Malcolm Frederick Norris, leader métis (né le 25 mai 1900 à St. Albert, aux Territoires du Nord-Ouest [aujourd’hui l’Alberta]; décédé le 5 décembre 1967 à Calgary, en Alberta). Activiste inépuisable, Malcolm Frederick Norris milite pour les peuples autochtones sur plusieurs fronts, allant des discussions avec le gouvernement fédéral à propos d’enjeux touchant les Autochtones à la recherche de solutions pour les problèmes touchant principalement les communautés métisses du Canada. Inscrit dans les mémoires comme un brillant orateur à la fois en anglais et en cri, il est un acteur important de l’Association des Métis d’Alberta et des Territoires du Nord-Ouest, de l’Indian Association of Alberta (Association des Indiens de l’Alberta) et de la Métis Association of Saskatchewan (Association des Métis de la Saskatchewan). Il est également reconnu comme étant l’un des plus importants et charismatiques leaders métis du 20e siècle.
Jeunesse
Malcolm Frederick Norris naît en 1900 dans une famille riche d’Edmonton, en Alberta. Son père, John Norris, est un colon écossais ayant bâti sa fortune grâce à la traite de fourrures. Sa mère, Euphrosine Plante, est une femme métisse de St. Albert, en Alberta. Il s’agit d’une troisième union pour John Norris, et la fusion des familles se fait difficilement : les enfants des mariages précédents vivent dans une autre maison et sont ouvertement hostiles envers leur nouvelle belle-mère et ses enfants.

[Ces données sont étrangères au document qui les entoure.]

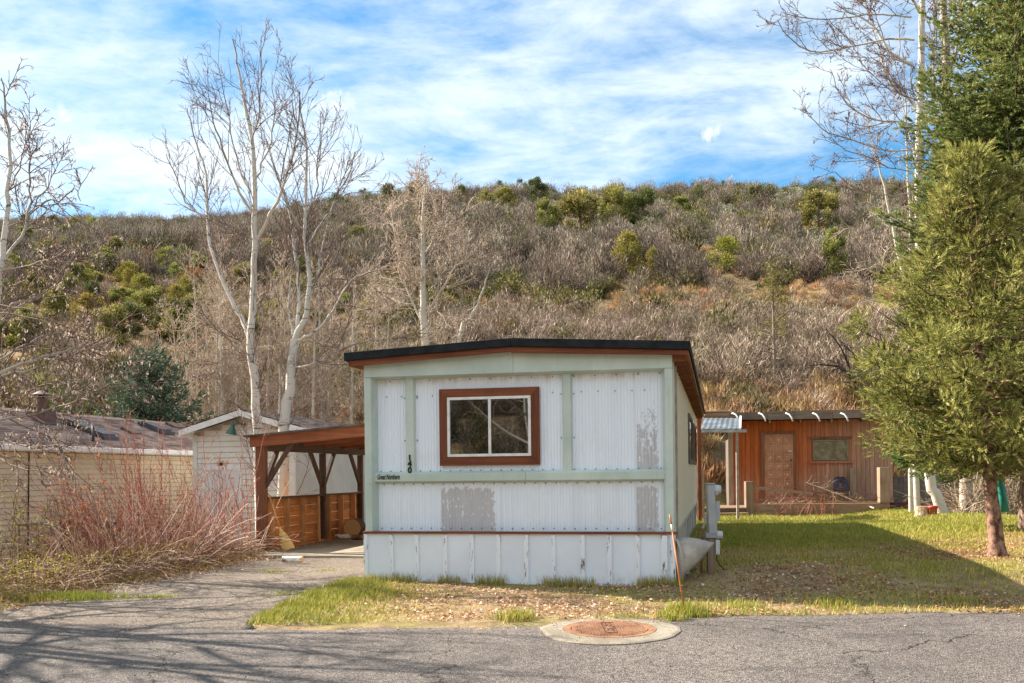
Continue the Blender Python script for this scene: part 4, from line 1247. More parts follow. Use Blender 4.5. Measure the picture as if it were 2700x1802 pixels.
# ---------------- manhole with concrete collar
mp_ = gnd(1607, 1667)
gx = (Hs(mp_.x + .4, mp_.y) - Hs(mp_.x - .4, mp_.y)) / .8; gy = (Hs(mp_.x, mp_.y + .4) - Hs(mp_.x, mp_.y - .4)) / .8
mh = thing('manhole', 'rusty round manhole cover lettered SEWER in a pale concrete collar at the road edge', 'manhole', (mp_.x, mp_.y, Hs(mp_.x, mp_.y) + .004))
mh.rotation_euler = (math.atan(gy), -math.atan(gx), 0)
n = NT('collar_concrete')
f = n.noise(3, None, 5, .6); g = n.noise(45, None, 4, .7)
c = n.mix(n.ramp(f, .35, .65), (.20, .175, .135), (.31, .275, .215)); c = n.mix(n.math('MULTIPLY', n.ramp(g, .55, .68), .75), c, (.11, .08, .06))
n.bump(g, .4, .006); M_collar = n.done(c, .9, 0, .2)
n = NT('rusty_iron')
f = n.noise(5, None, 5, .65); g = n.noise(70, None, 3, .7)
c = n.mix(n.ramp(f, .35, .65), (.21, .100, .060), (.31, .170, .095)); c = n.mix(n.math('MULTIPLY', n.ramp(g, .6, .7), .6), c, (.16, .07, .04))
n.bump(g, .3, .003); M_rust = n.done(c, .85, 0, .25)
M_rustdark = plain('rust_recess', (.10, .045, .025), .9)
m = MB(); N = 48
def ring(r, z, jag=0): return [((r + rnd.uniform(-jag, jag)) * math.cos(2 * math.pi * k / N), (r + rnd.uniform(-jag, jag)) * math.sin(2 * math.pi * k / N), z) for k in range(N)]
def rings(m, rr):
    b = len(m.v)
    for r_ in rr: m.v += r_
    for i in range(len(rr) - 1):
        for k in range(N): m.f.append((b + i * N + k, b + i * N + (k + 1) % N, b + (i + 1) * N + (k + 1) % N, b + (i + 1) * N + k))
    return m
o_ = [((.60 + .022 * math.sin(3 * a + 1) + .014 * math.sin(7 * a) + rnd.uniform(-.009, .009)) * math.cos(a), (.60 + .03 * math.sin(2 * a) + rnd.uniform(-.006, .006)) * math.sin(a), .004) for a in [2 * math.pi * k / N for k in range(N)]]
o2 = [(x * 1.0, y * 1.0, -.05) for x, y, z in o_]
o1 = [(x * .955, y * .955, .011) for x, y, z in o_]
rings(m, [ring(.402, -.02), ring(.404, .016), ring(.48, .013, .004), o1, o_, o2]).build('collar', M_collar, mh)
m = MB(); rings(m, [ring(.40, -.01), ring(.40, .018), ring(.335, .018), ring(.332, .0)]).build('frame_ring', M_rust, mh)
m = MB(); rings(m, [ring(.327, .0), ring(.327, .020), ring(.0005, .020)])
cover = m.build('cover', M_rust, mh)
# raised grid of the cover
m = MB(); s = .026
for i in range(-12, 13):
    for j in range(-12, 13):
        x, y = i * s, j * s
        if math.hypot(x, y) < .305 and not (abs(x) < .062 and abs(y) < .26): m.box(x - s * .36, x + s * .36, y - s * .36, y + s * .36, .0201, .0245)
tag(m.build('tread_studs', M_rust, cover), kind='stuff')
MB().box(-.058, .058, -.25, .25, .0201, .0212).build('letter_panel', M_rustdark, cover)
m = MB(); m.box(-.064, -.0585, -.255, .255, .0201, .026); m.box(.0585, .064, -.255, .255, .0201, .026); m.box(-.058, .058, .2505, .256, .0201, .026); m.box(-.058, .058, -.256, -.2505, .0201, .026)
m.build('letter_frame', M_rust, cover)
o = link('lettering', text_mesh('lettering', 'SEWER', .125, M_rust, 0, .006, bold=.002, spacing=1.15), cover); o.rotation_euler = (0, 0, R(-90)); o.location = (0, 0, .0235)
o['label'] = 'raised letters SEWER'
# ---------------- orange marker stake
p0 = gnd(1808, 1622); p1 = at(1766, 1357, p0.y + .05)
q = p1 - p0
st = thing('marker_stake', 'thin orange marker stake leaning in the grass by the torn skirting', 'stake', p0)
MB().tube([(0, 0, -.05), q * .82], .0085, 8).build('rod', plain('orange_fibreglass', (.55, .20, .055), .55, .25, 4), st, True)
MB().tube([q * .822, q * .90], .009, 8).build('reflective_band', plain('pale_band', (.72, .66, .58), .4), st, True)
MB().tube([q * .902, q], .0085, 8).build('tip', plain('stake_tip', (.58, .25, .09), .55), st, True)
# ---------------- electric and phone pedestal on a post
pb = gnd(1873, 1514)
fp = Frame((pb.x, pb.y, 0), 0.0)
pd = thing('utility_pedestal', 'grey electric meter pedestal on a short wooden post beside the mobile home', 'utility box', (pb.x, pb.y, 0))
z0 = pb.z
def pz(v): return fp.front(1873, v)[1]
def pxx(u): return fp.front(u, 1400)[0]
M_gbox = plain('grey_enamel_box', (.36, .38, .40), .45, .15, 3, metal=.1)
M_gbox2 = plain('pale_grey_plastic', (.56, .57, .58), .45, .1)
MB().box(pxx(1864), pxx(1883), -.05, .05, z0 - .1, pz(1418)).build('wooden_post', M_grayw_z, pd, bevel=.005)
MB().prism([(pxx(1863), pz(1277)), (pxx(1882), pz(1277)), (pxx(1889), pz(1414)), (pxx(1867), pz(1414))], 1, -.07, .06).build('cabinet', M_gbox, pd, bevel=.006)
MB().box(pxx(1861), pxx(1884), -.085, .07, pz(1277) + .001, pz(1274)).build('cabinet_cap', M_gbox, pd, bevel=.004)
MB().box(pxx(1885.5), pxx(1897), -.05, .05, pz(1373), pz(1323)).build('breaker_box', M_gbox, pd, bevel=.005)
xm_, zm_ = fp.front(1893, 1291)
def meter(name, x, z, r, depth, mat):
    m = MB().lathe([(0, 0), (r * .9, 0), (r, .02), (r, depth * .5), (r * .85, depth), (0, depth + .01)], 18)
    m.v = [(x + c_ - .03, a, z + b) for a, b, c_ in m.v]
    return m.build(name, mat, pd, True)
meter('meter', pxx(1886), zm_, .055, .095, M_gbox2)
MB().box(pxx(1884.5), pxx(1892), -.06, .045, pz(1305), pz(1298)).build('meter_base', M_gbox, pd)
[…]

Malcolm Frederick Norris grandit à St. Albert et reçoit une éducation catholique. Bon élève, il apprend à maîtriser l’anglais, le français et le cri. Le jeune homme espère poursuivre ses études à l’université, mais le décès de son père le prive des fonds nécessaires pour y parvenir. Il se tourne donc vers le domaine agricole.
Service militaire
À 18 ans, Malcolm Frederick Norris abandonne l’agriculture et se joint à l’armée à la fin d’août 1918, soit moins de deux mois avant la fin de la Première Guerre mondiale. Après son entraînement à Regina, en Saskatchewan, il fait un service militaire de la fin août à la mi-décembre 1918 en tant que membre de la Police à cheval du Nord-Ouest, dans la cavalerie sibérienne. Cette unité est formée dans le but de se rendre outremer pour combattre dans la guerre civile russe. Le jeune soldat reçoit cependant son congé en raison de la démobilisation découlant de la fin de la guerre et n’est donc jamais en service actif.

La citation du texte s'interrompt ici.